Over Hans Op de Beeck
Hans Op de Beeck (Turnhout,1969) is een Belgisch beeldend kunstenaar die leeft en werkt in Anderlecht (Brussel). Sinds een twintigtal jaren bouwt hij aan een internationaal tentoonstellingsparcours.
www.hansopdebeeck.com
www.ronmandos.nl/artist/hans-op-de-beeck
Hans Op de Beeck maakt grote installaties, sculpturen, films, tekeningen, schilderijen, foto’s en teksten. Zijn werk is een reflectie op onze complexe samenleving en de universele vragen over zingeving en sterfelijkheid die daarin resoneren.
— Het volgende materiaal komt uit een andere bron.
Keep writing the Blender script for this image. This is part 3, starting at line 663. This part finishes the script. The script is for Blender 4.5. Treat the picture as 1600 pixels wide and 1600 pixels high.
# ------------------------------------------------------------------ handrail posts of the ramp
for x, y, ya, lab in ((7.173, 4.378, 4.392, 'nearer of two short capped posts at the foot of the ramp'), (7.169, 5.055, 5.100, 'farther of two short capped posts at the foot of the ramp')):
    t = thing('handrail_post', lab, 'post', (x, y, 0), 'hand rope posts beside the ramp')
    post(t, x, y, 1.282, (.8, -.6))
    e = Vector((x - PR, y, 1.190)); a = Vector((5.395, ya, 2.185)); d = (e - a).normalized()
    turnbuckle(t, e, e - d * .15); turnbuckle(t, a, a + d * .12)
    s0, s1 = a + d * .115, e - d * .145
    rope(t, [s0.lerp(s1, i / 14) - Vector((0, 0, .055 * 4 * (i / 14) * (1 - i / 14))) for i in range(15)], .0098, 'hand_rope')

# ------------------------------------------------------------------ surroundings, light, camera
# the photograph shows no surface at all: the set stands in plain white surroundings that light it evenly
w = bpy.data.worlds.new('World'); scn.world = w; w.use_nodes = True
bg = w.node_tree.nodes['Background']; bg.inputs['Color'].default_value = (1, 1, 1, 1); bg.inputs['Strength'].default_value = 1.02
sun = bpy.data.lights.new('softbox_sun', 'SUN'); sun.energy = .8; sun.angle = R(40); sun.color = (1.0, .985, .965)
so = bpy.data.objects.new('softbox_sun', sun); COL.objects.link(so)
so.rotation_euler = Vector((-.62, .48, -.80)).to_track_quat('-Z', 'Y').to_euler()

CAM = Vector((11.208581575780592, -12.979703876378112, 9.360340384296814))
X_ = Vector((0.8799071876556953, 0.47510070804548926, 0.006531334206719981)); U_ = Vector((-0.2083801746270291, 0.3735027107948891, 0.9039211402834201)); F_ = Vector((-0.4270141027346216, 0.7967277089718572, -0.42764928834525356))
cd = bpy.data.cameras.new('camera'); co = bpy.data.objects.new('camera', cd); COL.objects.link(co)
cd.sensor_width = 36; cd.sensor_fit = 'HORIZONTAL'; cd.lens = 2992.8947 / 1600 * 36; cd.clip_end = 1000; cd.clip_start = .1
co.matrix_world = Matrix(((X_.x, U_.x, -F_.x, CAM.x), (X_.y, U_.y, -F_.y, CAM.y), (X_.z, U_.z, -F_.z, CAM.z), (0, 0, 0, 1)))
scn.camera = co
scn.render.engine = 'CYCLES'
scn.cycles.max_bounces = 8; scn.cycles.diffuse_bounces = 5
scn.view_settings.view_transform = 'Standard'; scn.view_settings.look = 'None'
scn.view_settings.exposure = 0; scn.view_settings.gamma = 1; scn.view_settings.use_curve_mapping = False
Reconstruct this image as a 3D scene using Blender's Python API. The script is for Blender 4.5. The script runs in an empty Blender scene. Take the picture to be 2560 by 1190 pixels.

Hij beschouwt de mens als een wezen dat de wereld om hem heen op tragikomische wijze in scène zet. Bovenal wil Op de Beeck de zintuigen van de kijker prikkelen en uitnodigen het beeld echt te beleven. Hij probeert een vorm van visuele fictie te creëren die een moment van verwondering en stilte oplevert. In 2022 en 2019 regisseerde hij een opera voor Opera Ballet Vlaanderen in Gent.
Op de Beeck had museale solotentoonstellingen in onder meer: Helsinki (2023), Sint-Petersburg (2021), Hokkaido (2019), Tel Aviv (2019), Wolfsburg (2017) en Toulouse (2016).